What’s worse than $6bn Libor fallout? Currency rigging, says top German regulator

17 Jan, 2014 11:01 / Updated 11 years ago

​Germany’s Bafin is the first financial regulator to comment on the Libor rate manipulation scandal which led to $6 billion in fines. President Elke Koenig said manipulating the $5.3 trillion-a-day foreign exchange market is just as bad.

Tampering with currency and precious metals markets is “particularly serious, because such reference values are based - unlike Libor and Euribor - typically on transactions in liquid markets and not on estimates by the banks,” Elke Koenig, the president of Bafin, said in a speech in Frankfurt Wednesday.

Following the Libor-rate scandal, bank practices in setting benchmark currency rates are under intense scrutiny. Salespeople are being accused of fixing special rates for customers with “big orders” over $200 million.

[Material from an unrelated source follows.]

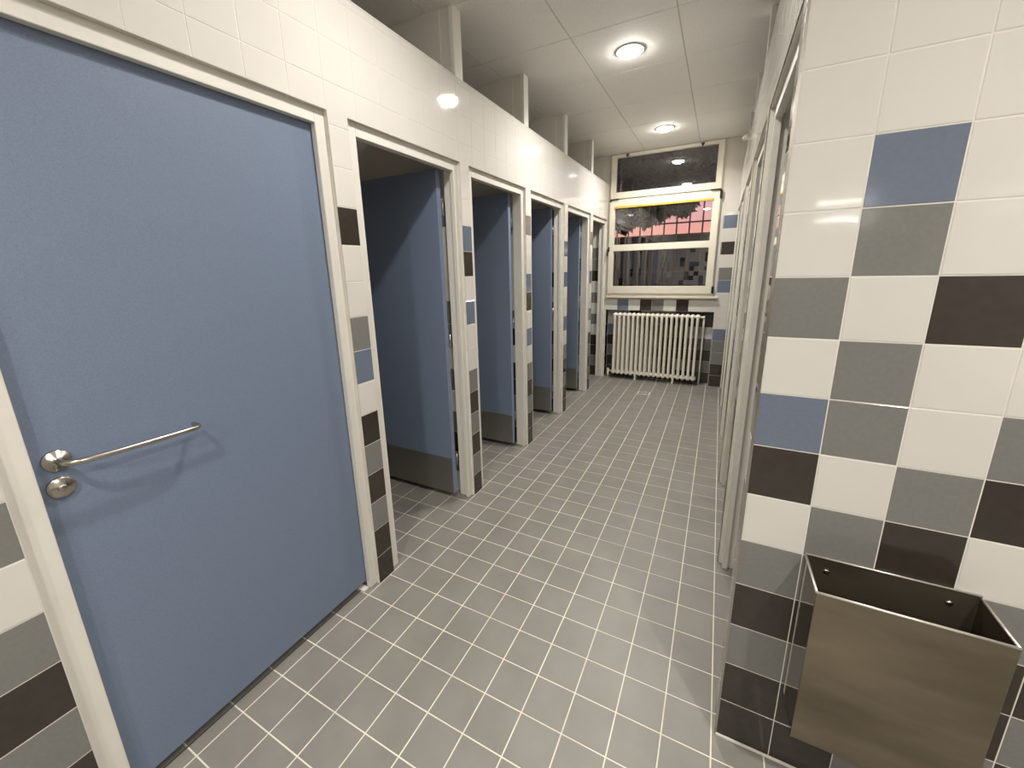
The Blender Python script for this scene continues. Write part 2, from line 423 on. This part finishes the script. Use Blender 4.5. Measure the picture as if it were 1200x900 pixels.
# ---------------------------------------------------------------- closed first door
d = thing('cubicle_door', (-.0665, .78, .036), 'large closed blue door nearest the camera with long steel lever handle', 'door', kind='thing')
bm = bmesh.new(); box(bm, -.085, -.048, OP[0][0]+.043, OP[0][1]-.031, .036, TOPZ-FT+.012, .0012)
obj('door_leaf', bm, 'door', d)
h = thing('door_handle', (-.048, -.094, 1.094), None, None)
bpy.data.objects.remove(h)
HX, HY, HZ = -.048, -.094, 1.095
bm = bmesh.new(); lathe(bm, (HX, HY, HZ), (1, 0, 0), [(0, 0), (.0275, 0), (.0275, .005), (.0262, .008), (.012, .0095), (.0115, .012), (0, .012)], 36)
rose = obj('handle_rose', bm, 'steel', d)
bm = bmesh.new()
tube(bm, smoothstep_path([(HX+.006, HY, HZ), (HX+.035, HY+.001, HZ), (HX+.055, HY+.010, HZ), (HX+.066, HY+.032, HZ), (HX+.069, HY+.08, HZ-.002), (HX+.069, HY+.16, HZ-.004), (HX+.067, HY+.265, HZ-.006), (HX+.061, HY+.286, HZ-.006), (HX+.048, HY+.294, HZ-.006), (HX+.022, HY+.295, HZ-.006)], 5), .0076, 16)
obj('lever_handle', bm, 'steel', d)
KX, KY, KZ = HX, -.099, 1.024
bm = bmesh.new(); lathe(bm, (KX, KY, KZ), (1, 0, 0), [(0, 0), (.0275, 0), (.0275, .005), (.0262, .008), (.0, .0085)], 36)
kr = obj('lock_rose', bm, 'steel', d)
bm = bmesh.new(); lathe(bm, (KX, KY, KZ), (1, 0, 0), [(.009, .008), (.009, .013), (.0075, .015), (0, .015)], 20)
box(bm, KX+.0145, KX+.017, KY-.0012, KY+.0012, KZ-.006, KZ+.006)
obj('lock_cylinder', bm, 'steel', kr)

# ---------------------------------------------------------------- open cubicle doors
DL = ['first open blue cubicle door, nearest the large closed door', 'second open blue cubicle door counting from the large closed door',
      'third open blue cubicle door counting from the large closed door', 'fourth open blue cubicle door, the farthest one near the window']
def open_door(k):
    a, b = OP[k+1]
    yf = b-.096; yt = yf+.038
    d = thing('cubicle_door', (-.105, b-.045, .034), DL[k], 'door', 'blue cubicle doors standing open', 'thing')
    bm = bmesh.new(); box(bm, -.105-.72, -.107, yf, yt, .036, TOPZ-FT+.010, .0012)
    box(bm, -.107-.0008, -.106, yf+.001, yt-.001, .037, TOPZ-FT+.009, 0, 1)
    obj('door_leaf', bm, ['door', 'door_edge'], d)
    bm = bmesh.new(); box(bm, -.105-.715, -.110, yf-.0022, yf-.0002, .038, .298, .0006)
    tag(obj('kick_plate', bm, 'kick', d), 'brushed steel kick plate')
    for z in (.28, 1.1, 1.9):
        bm = bmesh.new(); tube(bm, [(-.100, yt+.008, z-.045), (-.100, yt+.008, z+.045)], .0055, 12)
        box(bm, -.112, -.098, yt, yt+.008, z-.04, z+.04)
        tag(obj('hinge', bm, 'steel', d), 'small steel hinge')
    # latch knob near the free edge, above it the coat hook
    bm = bmesh.new(); lathe(bm, (-.76, yf, 1.05), (0, -1, 0), [(0, 0), (.024, 0), (.024, .006), (.012, .010), (.011, .028), (.017, .034), (.017, .044), (0, .047)], 24)
    obj('latch_knob', bm, 'steel', d)
    return d
for k in range(4): open_door(k)

# ---------------------------------------------------------------- window
win = bpy.data.objects.new('window_1', None); C.objects.link(win); win.location = (.675, YB, 1.13); struct(win)
def ring(bm, x0, x1, z0, z1, wl, wr, wb, wt, y0, y1, bev=.004):
    box(bm, x0, x0+wl, y0, y1, z0, z1, bev); box(bm, x1-wr, x1, y0, y1, z0, z1, bev)
    box(bm, x0+wl-.003, x1-wr+.003, y0+.0005, y1-.0005, z0, z0+wb, bev); box(bm, x0+wl-.003, x1-wr+.003, y0+.0005, y1-.0005, z1-wt, z1, bev)
bm = bmesh.new()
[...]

Germany’s biggest bank, Deutsche Bank, has already dismissed currency traders over probes involving alleged forex manipulation.

The investigation kicked off last April when the UK’s Financial Conduct Authority started looking into the forex trading practices of Deutsche Bank, Barclays, Citigroup, Goldman Sachs, HSBC, JPMorgan, Morgan Stanley, Royal Bank of Scotland, Standard Chartered, and UBS. Six other regulators are helping with the worldwide investigation.

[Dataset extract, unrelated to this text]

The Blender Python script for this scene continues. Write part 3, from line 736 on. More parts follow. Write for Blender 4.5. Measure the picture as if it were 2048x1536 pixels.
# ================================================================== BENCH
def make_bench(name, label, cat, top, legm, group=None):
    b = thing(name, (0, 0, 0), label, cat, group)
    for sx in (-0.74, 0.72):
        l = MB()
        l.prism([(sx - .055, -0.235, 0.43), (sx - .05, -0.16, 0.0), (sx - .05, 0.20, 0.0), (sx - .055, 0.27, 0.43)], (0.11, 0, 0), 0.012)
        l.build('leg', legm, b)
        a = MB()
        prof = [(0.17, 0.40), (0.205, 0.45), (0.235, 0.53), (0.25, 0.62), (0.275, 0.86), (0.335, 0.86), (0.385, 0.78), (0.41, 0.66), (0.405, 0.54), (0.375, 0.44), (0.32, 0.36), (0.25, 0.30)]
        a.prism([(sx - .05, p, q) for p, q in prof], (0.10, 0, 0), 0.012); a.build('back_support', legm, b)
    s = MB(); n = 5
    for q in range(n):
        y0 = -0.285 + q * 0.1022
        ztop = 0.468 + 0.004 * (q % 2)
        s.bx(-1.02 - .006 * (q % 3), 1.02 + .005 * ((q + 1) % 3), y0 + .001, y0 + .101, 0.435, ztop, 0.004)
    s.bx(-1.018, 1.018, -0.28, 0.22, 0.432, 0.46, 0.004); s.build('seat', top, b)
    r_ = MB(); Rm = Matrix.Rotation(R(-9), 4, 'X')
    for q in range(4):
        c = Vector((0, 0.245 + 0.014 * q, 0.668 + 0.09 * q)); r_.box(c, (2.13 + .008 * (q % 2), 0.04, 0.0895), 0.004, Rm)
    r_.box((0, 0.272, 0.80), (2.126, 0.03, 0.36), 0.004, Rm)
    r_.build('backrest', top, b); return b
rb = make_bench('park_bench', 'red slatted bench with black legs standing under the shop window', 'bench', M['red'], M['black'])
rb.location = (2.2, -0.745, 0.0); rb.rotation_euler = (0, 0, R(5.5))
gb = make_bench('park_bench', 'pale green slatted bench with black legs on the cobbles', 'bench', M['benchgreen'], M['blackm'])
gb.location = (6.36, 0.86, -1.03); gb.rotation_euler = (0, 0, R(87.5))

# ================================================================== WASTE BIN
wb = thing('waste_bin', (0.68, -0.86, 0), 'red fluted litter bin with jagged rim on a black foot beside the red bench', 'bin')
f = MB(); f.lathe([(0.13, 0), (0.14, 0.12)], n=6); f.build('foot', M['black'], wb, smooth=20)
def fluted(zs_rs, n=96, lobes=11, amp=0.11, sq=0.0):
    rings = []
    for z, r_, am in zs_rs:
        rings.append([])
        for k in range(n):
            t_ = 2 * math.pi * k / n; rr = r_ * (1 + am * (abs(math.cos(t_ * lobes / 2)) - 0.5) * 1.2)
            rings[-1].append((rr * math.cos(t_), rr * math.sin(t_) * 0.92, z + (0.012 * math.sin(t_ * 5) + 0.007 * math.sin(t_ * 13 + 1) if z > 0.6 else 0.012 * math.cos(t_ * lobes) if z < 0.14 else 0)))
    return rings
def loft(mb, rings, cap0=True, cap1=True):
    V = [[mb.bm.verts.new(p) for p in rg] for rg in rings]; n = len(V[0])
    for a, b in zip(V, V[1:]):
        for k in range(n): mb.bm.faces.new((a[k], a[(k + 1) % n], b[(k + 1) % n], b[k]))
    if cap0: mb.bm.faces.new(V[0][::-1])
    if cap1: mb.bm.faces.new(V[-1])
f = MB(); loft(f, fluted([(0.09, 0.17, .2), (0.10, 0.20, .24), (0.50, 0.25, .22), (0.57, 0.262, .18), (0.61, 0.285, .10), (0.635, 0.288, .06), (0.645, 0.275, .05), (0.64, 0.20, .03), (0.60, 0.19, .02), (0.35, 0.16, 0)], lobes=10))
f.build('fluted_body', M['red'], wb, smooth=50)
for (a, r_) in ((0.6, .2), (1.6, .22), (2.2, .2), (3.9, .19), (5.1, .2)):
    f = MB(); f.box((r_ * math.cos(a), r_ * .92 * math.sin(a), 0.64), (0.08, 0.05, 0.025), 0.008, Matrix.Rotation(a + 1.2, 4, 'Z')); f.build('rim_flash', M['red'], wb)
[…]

“Before Libor, people thought benchmarks could be trusted. Now there’s a presumption that there’s a risk of manipulation. Perhaps manipulation is not the exception but the rule,” Joaquin Almunia, the European Union competition commissioner said, as quoted The Financial Times.

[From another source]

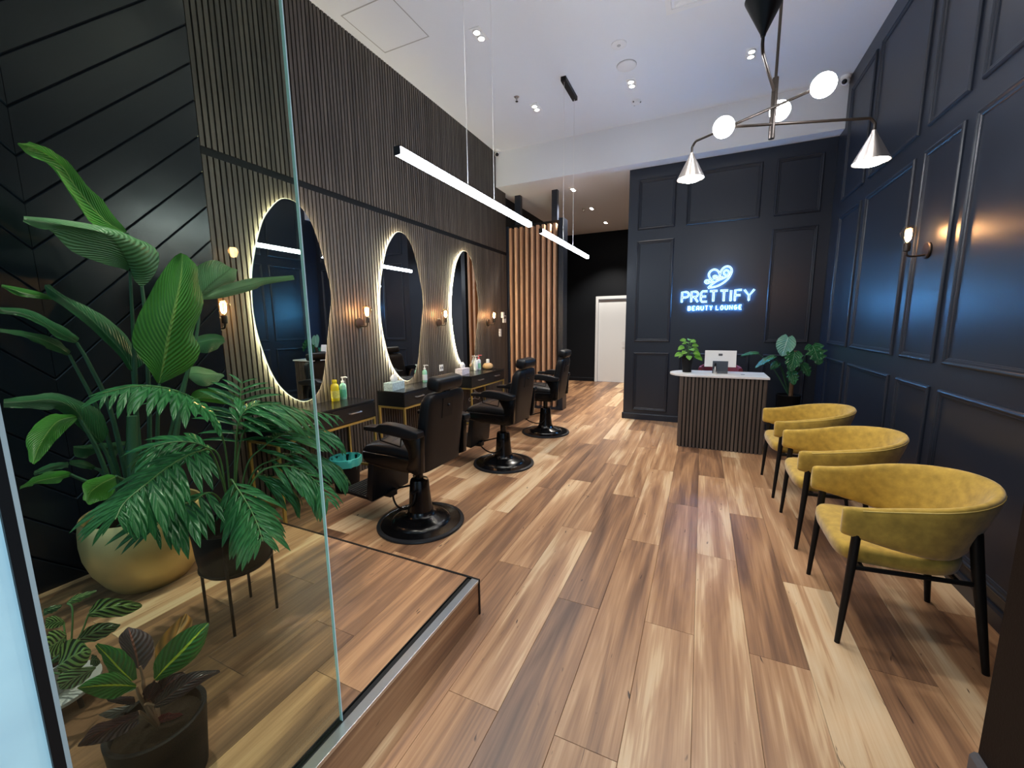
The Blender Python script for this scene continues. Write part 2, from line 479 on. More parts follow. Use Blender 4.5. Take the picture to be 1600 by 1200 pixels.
# raised display platform by the shopfront
pf = MB().box(XN + 0.0, XP - 0.014, 0.2376, YP - 0.004, 0.0, ZP - 0.012)
pf = struct('floor_platform', pf, M['floor_base'], 'raised board-covered display platform behind the glass pane', 'platform')
xe = -1.046
xs = [xe - PW * k for k in range(9)]
for k in range(9):
    x1 = xs[k]; x0 = max(x1 - PW, XN)
    if x1 - x0 < 0.02: continue
    cut = [0.2376, [0.93, 1.12, 0.80, 1.30, 1.02, 0.7, 1.21, 0.9, 1.1][k], YP - 0.012]
    for a, b in zip(cut[:-1], cut[1:]):
        me = MB().plank(x1 - x0 - 0.0012, b - a - 0.0012, -0.012, 0.0, 0.001).mesh('plank')
        put('plank', me, M['floor'], pf, loc=((x0 + x1) / 2, (a + b) / 2, ZP))
rb = MB()
me = MB().plank(ZP - 0.012, 1.43, -0.014, 0.0, 0.001).mesh('riser_board')
o = put('riser_board', me, M['floor'], pf)
o.matrix_world = Matrix(((0, 0, 1, XP - 0.001), (0, 1, 0, 0.953), (-1, 0, 0, (ZP - 0.010) / 2), (0, 0, 0, 1)))
MB().box(-1.046, -1.018, 0.2376, YP - 0.012, ZP - 0.012, ZP - 0.006).build('channel', M['felt'], pf)
MB().box(-1.046, -1.042, 0.2376, YP - 0.012, ZP - 0.012, ZP + 0.002).build('channel_lip', M['black_metal'], pf)
MB().box(-1.018, XP + 0.002, 0.2376, YP - 0.012, ZP - 0.014, ZP + 0.001).build('edge_strip', M['steel'], pf, bevel=0.0012)
MB().box(XN, -1.018, YP - 0.012, YP, ZP - 0.03, ZP + 0.002).build('edge_trim', M['black_metal'], pf)
MB().box(-1.018, XP + 0.004, YP - 0.012, YP, 0.0, ZP + 0.001).build('edge_trim', M['black_metal'], pf)

# left wall, rear part: vertical slats on black felt with a dark band at door-head height
SEND = 6.60
wl = struct('wall_left', MB().box(-3.40, -3.160, YP, SEND, 0.0, 4.25), M['felt'], 'smoked timber slat wall behind the three mirrors', 'wall')
ZS0, ZS1 = 2.668, 2.722
def slat_mesh(h, name='slat', wd=0.0275, dp=0.0160):
    me = MB().box(-0.0005, dp, -wd / 2, wd / 2, 0, h).mesh(name)
    return me
s_lo = slat_mesh(ZS0); s_hi = slat_mesh(ZC - ZS1); s_hi2 = slat_mesh(ZB - ZS1)
for me in (s_lo, s_hi, s_hi2): me.materials.append(M['slat'])
y = YP + 0.022
while y < SEND - 0.01:
    put('slat', s_lo, None, wl, loc=(-3.160, y, 0))
    put('slat', s_hi if y < YB - 0.01 else s_hi2, None, wl, loc=(-3.160, y, ZS1))
    y += 0.0396
MB().box(-3.158, -3.150, YP, SEND, ZS0, ZS1).build('band', M['black_paint'], wl)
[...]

Between 2005-2010, banks manipulated the Libor interbank lending rate by setting it low against the dollar in order to mask their financial problems and look better in the market. It is the world's most widely used benchmark for short-term interest rates in the interbank market, and is tied to over $300 trillion in loans, securities, and derivatives.

Libor manipulation has raised questions over other lending rates like the Euribor, WM/Reuters, and the Platts oil benchmark.

Lending institutions have been issued over $6 billion in fines for their manipulation of the Libor rate, which may transfer supervisory hands, possibly to France or an agency like Reuters or Bloomberg.

Barclays, UBS and Royal Bank of Scotland were fined a total of $2.6 billion for manipulating rates.

The European Commission issued record fines of 1.7 billion euro on Citigroup, Deutsche Bank, Royal Bank of Scotland, JPMorgan, Societe Generale, and RP Martin.

Other major banks- Bank of America, Bank of Tokyo, Credit Suisse, and Lloyds Banking are under investigation.

Bank of America, Bank of Tokyo Mitsubishi UFJ, Credit Suisse, Lloyds Banking Group, Rabobank, Royal Bank of Canada, Societe Generale, Norinchukin Bank and West LB have received subpoenas from the US Attorney General over the Libor rigging case.